## [Given exercise]
Write out the material below again, unchanged.

## [Collected data]
━━━━━━━━━━━━━━━━━━━━━━━━━━━━━━

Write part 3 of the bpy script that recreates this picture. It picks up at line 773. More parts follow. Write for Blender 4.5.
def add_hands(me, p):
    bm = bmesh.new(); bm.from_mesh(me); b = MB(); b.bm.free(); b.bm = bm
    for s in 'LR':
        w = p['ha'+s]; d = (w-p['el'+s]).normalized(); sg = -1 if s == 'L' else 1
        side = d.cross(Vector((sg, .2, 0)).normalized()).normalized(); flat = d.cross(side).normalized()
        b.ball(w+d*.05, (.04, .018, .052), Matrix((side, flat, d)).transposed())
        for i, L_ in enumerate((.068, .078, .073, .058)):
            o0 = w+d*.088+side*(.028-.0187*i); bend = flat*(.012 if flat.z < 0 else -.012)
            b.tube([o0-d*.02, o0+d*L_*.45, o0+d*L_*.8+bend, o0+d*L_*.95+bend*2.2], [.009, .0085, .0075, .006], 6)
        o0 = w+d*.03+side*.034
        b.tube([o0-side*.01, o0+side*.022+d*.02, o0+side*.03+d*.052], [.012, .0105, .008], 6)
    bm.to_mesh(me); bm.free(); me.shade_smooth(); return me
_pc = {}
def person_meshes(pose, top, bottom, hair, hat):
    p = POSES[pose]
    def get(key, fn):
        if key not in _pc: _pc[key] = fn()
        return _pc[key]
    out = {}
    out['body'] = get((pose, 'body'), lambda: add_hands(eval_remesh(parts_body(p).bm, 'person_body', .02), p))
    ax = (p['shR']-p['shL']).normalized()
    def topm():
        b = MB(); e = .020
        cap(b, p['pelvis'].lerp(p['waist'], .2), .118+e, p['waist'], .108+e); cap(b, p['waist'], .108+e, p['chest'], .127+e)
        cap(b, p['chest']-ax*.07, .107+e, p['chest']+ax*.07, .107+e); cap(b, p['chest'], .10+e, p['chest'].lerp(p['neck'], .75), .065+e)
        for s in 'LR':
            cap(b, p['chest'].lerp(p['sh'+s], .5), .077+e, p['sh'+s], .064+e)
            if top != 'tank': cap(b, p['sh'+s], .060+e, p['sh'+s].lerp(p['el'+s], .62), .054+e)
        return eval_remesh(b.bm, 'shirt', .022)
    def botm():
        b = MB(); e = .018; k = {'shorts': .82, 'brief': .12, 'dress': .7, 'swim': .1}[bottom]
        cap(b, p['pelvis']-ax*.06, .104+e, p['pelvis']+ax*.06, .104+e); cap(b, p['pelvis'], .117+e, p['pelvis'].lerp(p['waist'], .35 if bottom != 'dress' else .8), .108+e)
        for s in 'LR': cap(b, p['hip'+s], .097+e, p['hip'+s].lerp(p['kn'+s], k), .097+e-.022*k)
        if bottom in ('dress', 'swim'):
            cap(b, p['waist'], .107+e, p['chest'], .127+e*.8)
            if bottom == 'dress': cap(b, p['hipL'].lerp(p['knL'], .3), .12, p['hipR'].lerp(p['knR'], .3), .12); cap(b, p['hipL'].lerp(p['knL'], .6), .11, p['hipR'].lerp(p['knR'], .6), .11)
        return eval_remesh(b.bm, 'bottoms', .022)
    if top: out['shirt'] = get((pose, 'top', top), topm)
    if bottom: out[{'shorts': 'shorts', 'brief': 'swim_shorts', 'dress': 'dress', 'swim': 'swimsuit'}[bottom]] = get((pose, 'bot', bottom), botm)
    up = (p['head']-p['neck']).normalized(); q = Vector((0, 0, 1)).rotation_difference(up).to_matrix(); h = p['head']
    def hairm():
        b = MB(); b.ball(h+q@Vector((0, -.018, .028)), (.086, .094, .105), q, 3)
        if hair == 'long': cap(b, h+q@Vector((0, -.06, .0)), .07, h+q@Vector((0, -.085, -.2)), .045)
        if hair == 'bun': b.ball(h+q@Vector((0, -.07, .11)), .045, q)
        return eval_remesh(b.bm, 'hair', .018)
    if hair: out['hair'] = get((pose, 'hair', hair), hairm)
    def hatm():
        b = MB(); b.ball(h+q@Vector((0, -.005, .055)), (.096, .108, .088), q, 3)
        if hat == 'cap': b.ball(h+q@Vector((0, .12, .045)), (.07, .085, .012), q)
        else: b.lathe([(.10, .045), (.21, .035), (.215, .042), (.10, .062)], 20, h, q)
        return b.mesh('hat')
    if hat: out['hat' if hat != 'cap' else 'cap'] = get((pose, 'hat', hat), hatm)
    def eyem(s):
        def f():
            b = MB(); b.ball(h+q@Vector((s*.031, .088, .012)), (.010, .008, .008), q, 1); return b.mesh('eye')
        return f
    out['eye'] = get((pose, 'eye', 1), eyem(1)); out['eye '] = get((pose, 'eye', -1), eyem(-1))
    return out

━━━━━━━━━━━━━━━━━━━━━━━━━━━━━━

## [Exercise response]
Write part 3 of the bpy script that recreates this picture. It picks up at line 773. More parts follow. Write for Blender 4.5.
def add_hands(me, p):
    bm = bmesh.new(); bm.from_mesh(me); b = MB(); b.bm.free(); b.bm = bm
    for s in 'LR':
        w = p['ha'+s]; d = (w-p['el'+s]).normalized(); sg = -1 if s == 'L' else 1
        side = d.cross(Vector((sg, .2, 0)).normalized()).normalized(); flat = d.cross(side).normalized()
        b.ball(w+d*.05, (.04, .018, .052), Matrix((side, flat, d)).transposed())
        for i, L_ in enumerate((.068, .078, .073, .058)):
            o0 = w+d*.088+side*(.028-.0187*i); bend = flat*(.012 if flat.z < 0 else -.012)
            b.tube([o0-d*.02, o0+d*L_*.45, o0+d*L_*.8+bend, o0+d*L_*.95+bend*2.2], [.009, .0085, .0075, .006], 6)
        o0 = w+d*.03+side*.034
        b.tube([o0-side*.01, o0+side*.022+d*.02, o0+side*.03+d*.052], [.012, .0105, .008], 6)
    bm.to_mesh(me); bm.free(); me.shade_smooth(); return me
_pc = {}
def person_meshes(pose, top, bottom, hair, hat):
    p = POSES[pose]
    def get(key, fn):
        if key not in _pc: _pc[key] = fn()
        return _pc[key]
    out = {}
    out['body'] = get((pose, 'body'), lambda: add_hands(eval_remesh(parts_body(p).bm, 'person_body', .02), p))
    ax = (p['shR']-p['shL']).normalized()
    def topm():
        b = MB(); e = .020
        cap(b, p['pelvis'].lerp(p['waist'], .2), .118+e, p['waist'], .108+e); cap(b, p['waist'], .108+e, p['chest'], .127+e)
        cap(b, p['chest']-ax*.07, .107+e, p['chest']+ax*.07, .107+e); cap(b, p['chest'], .10+e, p['chest'].lerp(p['neck'], .75), .065+e)
        for s in 'LR':
            cap(b, p['chest'].lerp(p['sh'+s], .5), .077+e, p['sh'+s], .064+e)
            if top != 'tank': cap(b, p['sh'+s], .060+e, p['sh'+s].lerp(p['el'+s], .62), .054+e)
        return eval_remesh(b.bm, 'shirt', .022)
    def botm():
        b = MB(); e = .018; k = {'shorts': .82, 'brief': .12, 'dress': .7, 'swim': .1}[bottom]
        cap(b, p['pelvis']-ax*.06, .104+e, p['pelvis']+ax*.06, .104+e); cap(b, p['pelvis'], .117+e, p['pelvis'].lerp(p['waist'], .35 if bottom != 'dress' else .8), .108+e)
        for s in 'LR': cap(b, p['hip'+s], .097+e, p['hip'+s].lerp(p['kn'+s], k), .097+e-.022*k)
        if bottom in ('dress', 'swim'):
            cap(b, p['waist'], .107+e, p['chest'], .127+e*.8)
            if bottom == 'dress': cap(b, p['hipL'].lerp(p['knL'], .3), .12, p['hipR'].lerp(p['knR'], .3), .12); cap(b, p['hipL'].lerp(p['knL'], .6), .11, p['hipR'].lerp(p['knR'], .6), .11)
        return eval_remesh(b.bm, 'bottoms', .022)
    if top: out['shirt'] = get((pose, 'top', top), topm)
    if bottom: out[{'shorts': 'shorts', 'brief': 'swim_shorts', 'dress': 'dress', 'swim': 'swimsuit'}[bottom]] = get((pose, 'bot', bottom), botm)
    up = (p['head']-p['neck']).normalized(); q = Vector((0, 0, 1)).rotation_difference(up).to_matrix(); h = p['head']
    def hairm():
        b = MB(); b.ball(h+q@Vector((0, -.018, .028)), (.086, .094, .105), q, 3)
        if hair == 'long': cap(b, h+q@Vector((0, -.06, .0)), .07, h+q@Vector((0, -.085, -.2)), .045)
        if hair == 'bun': b.ball(h+q@Vector((0, -.07, .11)), .045, q)
        return eval_remesh(b.bm, 'hair', .018)
    if hair: out['hair'] = get((pose, 'hair', hair), hairm)
    def hatm():
        b = MB(); b.ball(h+q@Vector((0, -.005, .055)), (.096, .108, .088), q, 3)
        if hat == 'cap': b.ball(h+q@Vector((0, .12, .045)), (.07, .085, .012), q)
        else: b.lathe([(.10, .045), (.21, .035), (.215, .042), (.10, .062)], 20, h, q)
        return b.mesh('hat')
    if hat: out['hat' if hat != 'cap' else 'cap'] = get((pose, 'hat', hat), hatm)
    def eyem(s):
        def f():
            b = MB(); b.ball(h+q@Vector((s*.031, .088, .012)), (.010, .008, .008), q, 1); return b.mesh('eye')
        return f
    out['eye'] = get((pose, 'eye', 1), eyem(1)); out['eye '] = get((pose, 'eye', -1), eyem(-1))
    return out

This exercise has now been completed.